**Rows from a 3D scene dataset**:

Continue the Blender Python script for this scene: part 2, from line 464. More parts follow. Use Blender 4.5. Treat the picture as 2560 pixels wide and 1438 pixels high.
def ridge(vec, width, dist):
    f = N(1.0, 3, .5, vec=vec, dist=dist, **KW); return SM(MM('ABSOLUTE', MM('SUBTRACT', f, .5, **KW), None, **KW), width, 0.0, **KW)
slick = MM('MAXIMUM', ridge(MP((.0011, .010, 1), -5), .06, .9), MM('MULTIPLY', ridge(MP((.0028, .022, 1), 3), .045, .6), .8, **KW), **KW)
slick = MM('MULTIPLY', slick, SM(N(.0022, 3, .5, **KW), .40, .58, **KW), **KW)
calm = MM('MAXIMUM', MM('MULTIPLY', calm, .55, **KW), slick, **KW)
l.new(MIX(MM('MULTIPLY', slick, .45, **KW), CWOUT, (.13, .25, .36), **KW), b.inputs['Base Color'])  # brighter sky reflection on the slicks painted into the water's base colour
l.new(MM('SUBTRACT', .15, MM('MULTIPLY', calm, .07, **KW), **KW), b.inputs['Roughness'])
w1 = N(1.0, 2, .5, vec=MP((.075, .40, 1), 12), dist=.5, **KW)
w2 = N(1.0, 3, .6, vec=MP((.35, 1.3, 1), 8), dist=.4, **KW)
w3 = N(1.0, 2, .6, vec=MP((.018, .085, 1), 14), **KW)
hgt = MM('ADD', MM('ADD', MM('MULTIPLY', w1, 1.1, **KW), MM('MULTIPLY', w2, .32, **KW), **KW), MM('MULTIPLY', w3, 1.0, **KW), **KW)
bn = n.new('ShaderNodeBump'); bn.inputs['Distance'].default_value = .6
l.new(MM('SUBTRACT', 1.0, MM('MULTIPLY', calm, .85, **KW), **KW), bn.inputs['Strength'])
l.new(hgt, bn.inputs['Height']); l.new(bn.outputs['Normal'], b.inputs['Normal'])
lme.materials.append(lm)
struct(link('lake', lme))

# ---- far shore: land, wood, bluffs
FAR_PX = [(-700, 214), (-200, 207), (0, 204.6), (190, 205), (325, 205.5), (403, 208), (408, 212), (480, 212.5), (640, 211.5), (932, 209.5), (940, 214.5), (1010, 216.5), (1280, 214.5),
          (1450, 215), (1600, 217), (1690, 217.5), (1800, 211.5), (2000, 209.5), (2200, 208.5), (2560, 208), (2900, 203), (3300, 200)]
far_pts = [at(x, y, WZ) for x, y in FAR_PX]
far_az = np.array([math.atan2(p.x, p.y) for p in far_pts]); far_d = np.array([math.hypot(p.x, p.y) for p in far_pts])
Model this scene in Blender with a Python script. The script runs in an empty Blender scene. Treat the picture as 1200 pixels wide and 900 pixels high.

**Aim of the task**: Using the material above, gather every line that includes "Blender".

**Full response**:
Continue the Blender Python script for this scene: part 2, from line 464. More parts follow. Use Blender 4.5. Treat the picture as 2560 pixels wide and 1438 pixels high.
Model this scene in Blender with a Python script. The script runs in an empty Blender scene. Treat the picture as 1200 pixels wide and 900 pixels high.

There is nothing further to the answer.